In 2019, she began working as the tutoring coordinator for the pilot project at Oakhill Prison. The program is affiliated with the Odyssey Project, which is a jumpstart college program serving low-income adults, giving them a chance to try college. Since 2022, she has worked full-time at Odyssey Beyond Bars as the associate director. Over the years, the program has expanded throughout Wisconsin. She currently teaches English composition (a credit course) and poetry (a non-credit course) at Columbia Correctional Institution, as well as handling the tutoring program and administration. 
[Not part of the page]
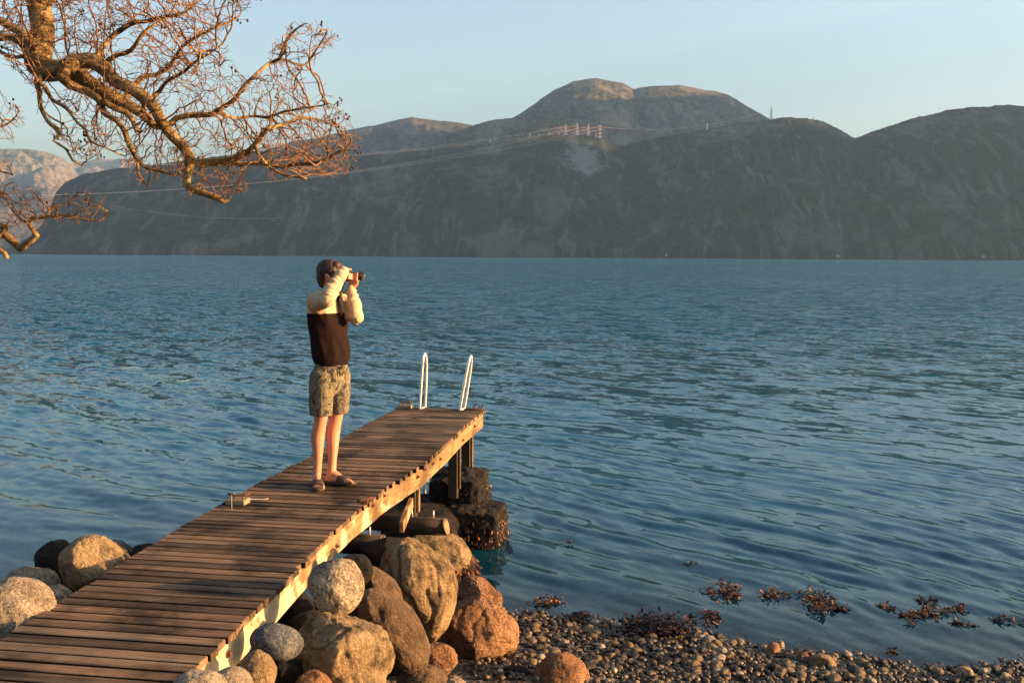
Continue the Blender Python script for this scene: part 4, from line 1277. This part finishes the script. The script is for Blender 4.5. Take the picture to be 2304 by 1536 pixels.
zh = min(hemR.z, hemL.z) - .012
for v in so_.data.vertices:       # flat hems
    pz = v.co.z + RL.z
    lim = (hemR.z - .012) if (v.co + RL - hemR).xy.length < (v.co + RL - hemL).xy.length else (hemL.z - .012)
    if pz < lim: v.co.z = lim - RL.z
db = MB(); fz = T(744, 822) + FC * .118
for s_ in (-1, 1):
    db.tube([fz - RL, fz + LC * s_ * .02 + Vector((0, 0, -.02)) + FC * .01 - RL, fz + LC * s_ * .012 + Vector((0, 0, -.07)) + FC * .008 - RL], .0035, 6)
    db.tube([fz - RL + Vector((0, 0, -.003)), fz + LC * s_ * .032 + Vector((0, 0, .004)) + FC * .008 - RL, fz + LC * s_ * .03 + Vector((0, 0, -.016)) + FC * .01 - RL, fz + Vector((0, 0, -.008)) - RL], .0035, 6)
db.build('drawstring', M['collar'], root)

# slides
for (base_, fd, sd_), zf in ((fR, zR), (fL, zL)):
    mb = MB(); V = []; prof = [(-.085, .012), (-.078, .030), (-.055, .038), (0, .036), (.06, .040), (.12, .050), (.165, .050), (.19, .040), (.207, .020), (.21, .006)]
    out_ = [(f_, w_) for f_, w_ in prof] + [(f_, -w_) for f_, w_ in prof[::-1]]
    n = len(out_)
    for z_ in (0.001, .006, .020, .023):
        sh_ = 1 if z_ in (.006, .020) else .965
        for f_, w_ in out_:
            p = Vector((base_.x, base_.y, zf + z_)) + fd * (.06 + (f_ - .06) * sh_) + sd_ * (w_ * sh_); V.append(p - RL)
    f = [tuple(range(n))[::-1], tuple(3 * n + q for q in range(n))]
    for L_ in range(3):
        for q in range(n): f.append((L_ * n + q, L_ * n + (q + 1) % n, (L_ + 1) * n + (q + 1) % n, (L_ + 1) * n + q))
    mb.add(V, f)
    so2 = mb.build('slide_sandal', M['sandal'], root)
    st = MB(); V = []; ns = 15
    for j, (f_, ex) in enumerate(((.055, .002), (.085, .010), (.115, .010), (.140, .002))):
        for th_ in (0, 1):
            for i in range(ns):
                a = math.pi * i / (ns - 1)
                rw = .051 + ex * .3 - (.004 if th_ else 0); hh = .062 - (f_ - .055) * .22 + ex * .4 - (.005 if th_ else 0)
                V.append(Vector((base_.x, base_.y, zf + .012)) + fd * (f_ + .012 * math.sin(a)) + sd_ * (rw * math.cos(a)) + Vector((0, 0, hh * max(0, math.sin(a)) ** .75)) - RL)
    f = []
    for j in range(3):
        for i in range(ns - 1):
            a0 = j * 2 * ns + i; b0 = (j + 1) * 2 * ns + i
            f.append((a0, a0 + 1, b0 + 1, b0)); a0 += ns; b0 += ns; f.append((a0, b0, b0 + 1, a0 + 1))
    for j in (0, 3):
        for i in range(ns - 1):
            a0 = j * 2 * ns + i; f.append((a0, a0 + ns, a0 + ns + 1, a0 + 1) if j == 0 else (a0, a0 + 1, a0 + ns + 1, a0 + ns))
    st.add(V, f); st.build('strap', M['sandal'], so2)

# the camera held to the eye
cr_ = empty('handheld_camera', cbody); tag(cr_, 'black camera with hooded lens held up to the eye', 'camera')
CM = Matrix((CX, CY, UZ)).transposed()
def cl(f, l, u): return CM @ Vector((f, l, u))
mb = MB()
mb.box((0, 0, 0), (.022, .066, .040), CM, .5, .006); mb.box(cl(-.002, 0, .046), (.020, .022, .012), CM, .5, .005)
mb.box(cl(.018, -.054, -.004), (.018, .014, .034), CM, .5, .007)
mb.build('camera_body', M['camblack'], cr_)
mb = MB(); mb.tube([cl(.02, .006, 0), cl(.03, .006, 0), cl(.031, .006, 0), cl(.085, .006, 0)], [.033, .033, .030, .030], 24)
lens = mb.build('lens', M['camblack'], cr_)
mb = MB(); n = 24; V = []
for f_, r_ in ((.075, .033), (.120, .038), (.120, .035), (.078, .028)):
    for i in range(n): a = 2 * math.pi * i / n; V.append(cl(f_ - (.008 if abs(math.sin(2 * a)) > .8 and f_ == .120 else 0), .006 + r_ * math.cos(a), r_ * math.sin(a)))
mb.add(V, [(j * n + i, j * n + (i + 1) % n, (j + 1) * n + (i + 1) % n, (j + 1) * n + i) for j in range(3) for i in range(n)])
mb.build('lens_hood', M['camblack'], lens)
mb = MB(); mb.tube([cl(.086, .006, 0), cl(.088, .006, 0)], .026, 20); mb.build('front_glass', M['glass'], lens)
mb = MB()
pts = [cl(0, .068, .02), cl(-.01, .085, -.05), cl(-.05, .06, -.13)]
for i in range(9):
    a = R(60 - 240 * i / 8); q = (T(745, 662) + FC * (.070 * math.cos(a)) + LC * (.078 * math.sin(a)) + Vector((0, 0, .012 - .02 * math.cos(a)))) - cbody; pts.append(q)
pts += [cl(-.04, -.05, -.12), cl(-.01, -.072, -.03), cl(0, -.068, .02)]
mb.tube(pts, [(.006, .0025)] * len(pts), 6); mb.build('neck_strap', M['collar'], cr_)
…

Fandel noted the impact of students “showing up and opening up” through the work and how it builds up confidence. She recalled a time with a particularly resistant student, who she said was never “warm and fuzzy” but ended up becoming deeply engaged in the work. “She pushed herself as a writer and went on to perform the poetry,” Fandel said. “She ended up sending her work to a magazine focused on work by writers at correctional institutions.” 

When giving thought to the importance of the work, Fandel mentions the power of a person’s voice and how important it is to understanding feelings. “Reflecting on what you really think and feel,” Fandel said. “Knowing your own mind and understanding yourself helps with understanding yourself within the world.” Fandel also references a Joan Didion quote she holds close, “I don’t know what I think until I write it down.”